◆ **Supplied information**

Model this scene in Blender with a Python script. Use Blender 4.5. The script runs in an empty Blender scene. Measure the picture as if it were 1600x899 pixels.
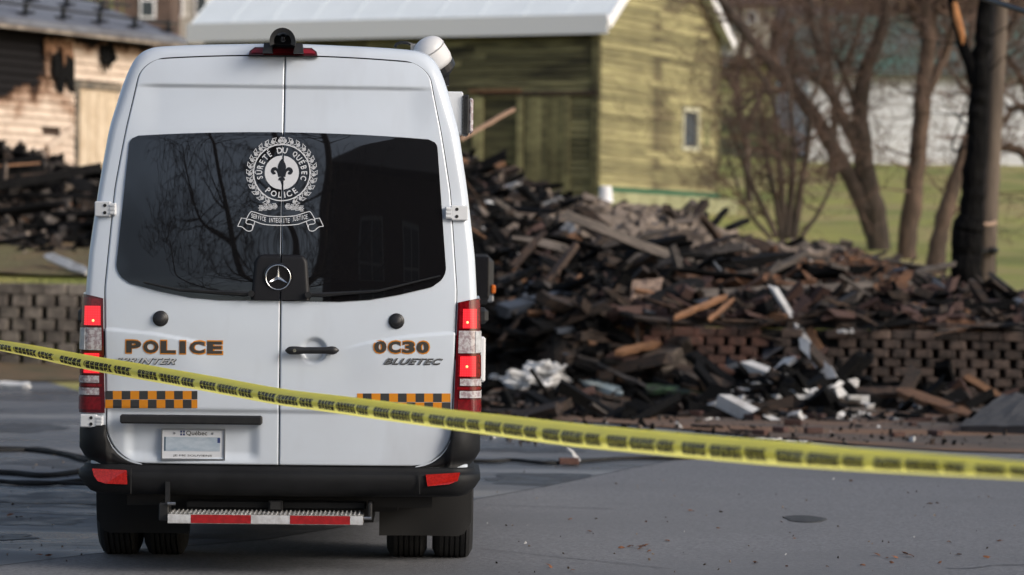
import bpy, math, random
import numpy as np
from mathutils import Vector, Matrix, Euler, noise
random.seed(7)
S = bpy.context.scene
COL = S.collection
PI = math.pi
# ------------------------------------------------------------------ camera
CAMH = 1.63
PITCH = math.atan(49.5/4976.0); ROLL = math.radians(0.7)
cam_d = bpy.data.cameras.new("camera"); cam = bpy.data.objects.new("camera", cam_d); COL.objects.link(cam)
cam_d.sensor_width = 36.0; cam_d.lens = 4976.0/1600.0*36.0
cam_d.clip_start = 0.1; cam_d.clip_end = 3000
CM = (Matrix.Translation((0, 0, CAMH)) @ Matrix.Rotation(PI/2-PITCH, 4, 'X') @ Matrix.Rotation(ROLL, 4, 'Z'))
cam.matrix_world = CM
cam_d.dof.use_dof = True; cam_d.dof.focus_distance = 16.15; cam_d.dof.aperture_fstop = 2.7
S.camera = cam
# ------------------------------------------------------------------ world, sun, exposure
SUN_EL = math.radians(28); SUN_AZ = math.radians(120)     # azimuth clockwise from +Y, sun to the right and a little behind
W = bpy.data.worlds.new("World"); S.world = W; W.use_nodes = True
nt = W.node_tree; nt.nodes.clear()
sky = nt.nodes.new('ShaderNodeTexSky'); sky.sky_type = 'NISHITA'; sky.sun_disc = False
sky.sun_elevation = SUN_EL; sky.sun_rotation = SUN_AZ; sky.air_density = 1.0; sky.dust_density = 3.0
hs = nt.nodes.new('ShaderNodeHueSaturation'); hs.inputs['Saturation'].default_value = 0.78
bg = nt.nodes.new('ShaderNodeBackground'); bg.inputs[1].default_value = 0.115
wo = nt.nodes.new('ShaderNodeOutputWorld')
tcw = nt.nodes.new('ShaderNodeTexCoord'); mpw = nt.nodes.new('ShaderNodeMapping'); mpw.inputs['Scale'].default_value = (1.3, 1.3, 5.5)
nzw = nt.nodes.new('ShaderNodeTexNoise'); nzw.inputs['Scale'].default_value = 2.2; nzw.inputs['Detail'].default_value = 5
rw = nt.nodes.new('ShaderNodeMapRange'); rw.inputs[1].default_value = 0.35; rw.inputs[2].default_value = 0.65; rw.inputs[3].default_value = 0.55; rw.inputs[4].default_value = 1.15
mxw = nt.nodes.new('ShaderNodeMix'); mxw.data_type = 'RGBA'; mxw.blend_type = 'MULTIPLY'; mxw.inputs[0].default_value = 1.0
nt.links.new(tcw.outputs['Generated'], mpw.inputs[0]); nt.links.new(mpw.outputs[0], nzw.inputs['Vector']); nt.links.new(nzw.outputs[0], rw.inputs[0])
nt.links.new(sky.outputs[0], hs.inputs['Color']); nt.links.new(hs.outputs[0], mxw.inputs[6]); nt.links.new(rw.outputs[0], mxw.inputs[7])
nt.links.new(mxw.outputs[2], bg.inputs[0]); nt.links.new(bg.outputs[0], wo.inputs[0])
sd = bpy.data.lights.new("sun", 'SUN'); sd.energy = 1.3; sd.angle = math.radians(24); sd.color = (1.0, 0.94, 0.86)
so = bpy.data.objects.new("sun", sd); COL.objects.link(so)
sdir = Vector((math.sin(SUN_AZ)*math.cos(SUN_EL), math.cos(SUN_AZ)*math.cos(SUN_EL), math.sin(SUN_EL)))
so.rotation_euler = sdir.to_track_quat('Z', 'Y').to_euler(); so.location = (20, -20, 30)
S.view_settings.view_transform = 'Standard'; S.view_settings.look = 'None'; S.view_settings.exposure = 0.64; S.view_settings.gamma = 1.0
S.view_settings.use_curve_mapping = False

# ------------------------------------------------------------------ picking points of the place from the photograph
def ray(px, py):
    d = CM.to_3x3() @ Vector(((px-800)/4976.0, -(py-449.5)/4976.0, -1.0))
    return Vector((0, 0, CAMH)), d
def at(px, py, Y):
    o, d = ray(px, py); return o + d*(Y/d.y)
def gnd(px, py, z=0.0):
    o, d = ray(px, py); return o + d*((z-o.z)/d.z)
CMI = CM.inverted()
def topx(p):
    q = CMI @ Vector(p); return 800+4976*q.x/-q.z, 449.5-4976*q.y/-q.z

# ------------------------------------------------------------------ materials
MATS = {}
def node(nt, t, **kw):
    n = nt.nodes.new(t)
    for k, v in kw.items(): setattr(n, k, v)
    return n
def pm(name, c1, rough=0.6, c2=None, scale=5, lo=0.4, hi=0.6, stretch=(1, 1, 1), metal=0, spec=0.5, bump=0, bscale=None, rand=0, coat=0,
       c3=None, scale3=1.0, lo3=0.5, hi3=0.65, detail=6, rough2=None, emit=None, estr=0, trans=0, stretch3=None, bdist=0.02):
    if name in MATS: return MATS[name]
    m = bpy.data.materials.new(name); m.use_nodes = True; nt = m.node_tree; b = nt.nodes['Principled BSDF']
    b.inputs['Roughness'].default_value = rough; b.inputs['Metallic'].default_value = metal
    b.inputs['Specular IOR Level'].default_value = spec; b.inputs['Coat Weight'].default_value = coat
    b.inputs['Base Color'].default_value = (*c1, 1)
    if emit: b.inputs['Emission Color'].default_value = (*emit, 1); b.inputs['Emission Strength'].default_value = estr
    if trans: b.inputs['Transmission Weight'].default_value = trans
    L = nt.links.new
    src = None
    if c2 or bump or c3:
        tc = node(nt, 'ShaderNodeTexCoord'); mp = node(nt, 'ShaderNodeMapping'); mp.inputs['Scale'].default_value = stretch
        L(tc.outputs['Object'], mp.inputs[0])
        nz = node(nt, 'ShaderNodeTexNoise'); nz.inputs['Scale'].default_value = scale; nz.inputs['Detail'].default_value = detail; nz.inputs['Roughness'].default_value = 0.62
        vec = mp.outputs[0]
        if rand:
            oi = node(nt, 'ShaderNodeObjectInfo'); va = node(nt, 'ShaderNodeVectorMath', operation='MULTIPLY_ADD')
            va.inputs[1].default_value = (37, 37, 37)
            L(oi.outputs['Random'], va.inputs[0]); L(mp.outputs[0], va.inputs[2]); vec = va.outputs[0]
        L(vec, nz.inputs['Vector'])
        if c2:
            r = node(nt, 'ShaderNodeMapRange'); r.inputs[1].default_value = lo; r.inputs[2].default_value = hi
            L(nz.outputs[0], r.inputs[0])
            mx = node(nt, 'ShaderNodeMix', data_type='RGBA'); mx.inputs[6].default_value = (*c1, 1); mx.inputs[7].default_value = (*c2, 1)
            L(r.outputs[0], mx.inputs[0]); src = mx.outputs[2]
            if rough2 is not None:
                r2 = node(nt, 'ShaderNodeMapRange'); r2.inputs[1].default_value = lo; r2.inputs[2].default_value = hi
                r2.inputs[3].default_value = rough; r2.inputs[4].default_value = rough2
                L(nz.outputs[0], r2.inputs[0]); L(r2.outputs[0], b.inputs['Roughness'])
        if c3:
            mp3 = node(nt, 'ShaderNodeMapping'); mp3.inputs['Scale'].default_value = stretch3 or stretch
            L(tc.outputs['Object'], mp3.inputs[0])
            n3 = node(nt, 'ShaderNodeTexNoise'); n3.inputs['Scale'].default_value = scale3; n3.inputs['Detail'].default_value = 4
            L(mp3.outputs[0], n3.inputs['Vector'])
            r3 = node(nt, 'ShaderNodeMapRange'); r3.inputs[1].default_value = lo3; r3.inputs[2].default_value = hi3
            L(n3.outputs[0], r3.inputs[0])
            m3 = node(nt, 'ShaderNodeMix', data_type='RGBA'); m3.inputs[7].default_value = (*c3, 1)
            if src: L(src, m3.inputs[6])
            else: m3.inputs[6].default_value = (*c1, 1)
            L(r3.outputs[0], m3.inputs[0]); src = m3.outputs[2]
        if bump:
            nb = node(nt, 'ShaderNodeTexNoise'); nb.inputs['Scale'].default_value = bscale or scale*4; nb.inputs['Detail'].default_value = 5
            L(vec, nb.inputs['Vector'])
            bp = node(nt, 'ShaderNodeBump'); bp.inputs['Strength'].default_value = bump; bp.inputs['Distance'].default_value = bdist
            L(nb.outputs[0], bp.inputs['Height']); L(bp.outputs[0], b.inputs['Normal'])
    if rand:
        oi = node(nt, 'ShaderNodeObjectInfo'); rr = node(nt, 'ShaderNodeMapRange'); rr.inputs[3].default_value = 1-rand; rr.inputs[4].default_value = 1+rand
        L(oi.outputs['Random'], rr.inputs[0])
        mm = node(nt, 'ShaderNodeMix', data_type='RGBA', blend_type='MULTIPLY'); mm.inputs[0].default_value = 1
        if src: L(src, mm.inputs[6])
        else: mm.inputs[6].default_value = (*c1, 1)
        L(rr.outputs[0], mm.inputs[7]); src = mm.outputs[2]
    if src: L(src, b.inputs['Base Color'])
    MATS[name] = m; return m

M_paint = pm('white_paint', (0.59, 0.645, 0.72), 0.22, (0.55, 0.59, 0.65), 1.3, 0.45, 0.8, coat=0.6, spec=0.5, c3=(0.47, 0.50, 0.55), scale3=2.0, lo3=0.55, hi3=0.85, stretch3=(1.5, 1, .5))
M_glass = pm('privacy_glass', (0.006, 0.006, 0.007), 0.012, spec=0.85)
M_black = pm('black_plastic', (0.011, 0.0115, 0.013), 0.42, (0.017, 0.017, 0.018), 14, bump=0.15, bscale=300, bdist=0.001)
M_bump = pm('bumper_plastic', (0.005, 0.0053, 0.0063), 0.6, (0.009, 0.0095, 0.011), 5, spec=.25, c3=(0.017, 0.017, 0.0175), scale3=2.3, lo3=0.6, hi3=0.8, bump=0.1, bscale=260, bdist=0.001)
M_gloss = pm('gloss_black', (0.01, 0.01, 0.012), 0.12)
M_matte = pm('matte_black', (0.012, 0.012, 0.013), 0.8)
M_rub = pm('tyre_rubber', (0.010, 0.010, 0.011), 0.85, (0.022, 0.021, 0.019), 6, 0.5, 0.75)
M_flap = pm('mudflap_rubber', (0.007, 0.007, 0.0075), 0.8, (0.014, 0.0135, 0.013), 3, 0.5, 0.8)
M_chrome = pm('chrome', (0.75, 0.76, 0.78), 0.12, metal=1)
M_greymetal = pm('grey_metal', (0.35, 0.36, 0.38), 0.4, metal=1)
M_alum = pm('tread_aluminium', (0.5, 0.49, 0.47), 0.45, (0.3, 0.29, 0.27), 30, metal=0.6, bump=0.3)
M_red = pm('red_lens', (0.20, 0.004, 0.008), 0.12, (0.12, 0.002, 0.004), 60, coat=0.5)
M_darkred = pm('dark_red_lens', (0.08, 0.003, 0.006), 0.12, coat=0.5)
M_reflector = pm('red_reflector', (0.45, 0.012, 0.008), 0.25, (0.3, 0.006, 0.004), 90, coat=0.3)
M_clear = pm('clear_lens', (0.50, 0.48, 0.50), 0.15, (0.30, 0.24, 0.26), 50, .42, .58, stretch=(1, 1, 1), coat=0.6, detail=2)
M_silver = pm('silver_badge', (0.62, 0.63, 0.65), 0.3, metal=.3)
M_redtape = pm('red_reflective_tape', (0.36, 0.012, 0.016), 0.35, (0.26, 0.01, 0.012), 40)
M_whitetape = pm('white_reflective_tape', (0.55, 0.56, 0.58), 0.35, (0.4, 0.4, 0.41), 25)
M_orange = pm('orange_vinyl', (0.60, 0.22, 0.012), 0.35)
M_darkv = pm('charcoal_vinyl', (0.035, 0.035, 0.036), 0.4)
M_letter = pm('dark_brown_vinyl', (0.045, 0.04, 0.036), 0.4)
M_wvin = pm('pale_vinyl', (0.62, 0.63, 0.66), 0.45)
M_plate = pm('plate_white', (0.60, 0.62, 0.66), 0.35)
M_platesm = pm('plate_smear', (0.30, 0.37, 0.45), 0.4, (0.42, 0.48, 0.55), 14, 0.35, 0.65, stretch=(1, 1, 2.2))
M_blue = pm('plate_blue', (0.03, 0.05, 0.16), 0.4)
M_hinge = pm('hinge_paint', (0.62, 0.64, 0.67), 0.35)
M_lamp = pm('white_lamp_shell', (0.66, 0.66, 0.67), 0.38)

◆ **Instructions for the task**
Collect the lines of the data that carry the word "scene".

◆ **Exercise output**
Model this scene in Blender with a Python script. Use Blender 4.5. The script runs in an empty Blender scene. Measure the picture as if it were 1600x899 pixels.
S = bpy.context.scene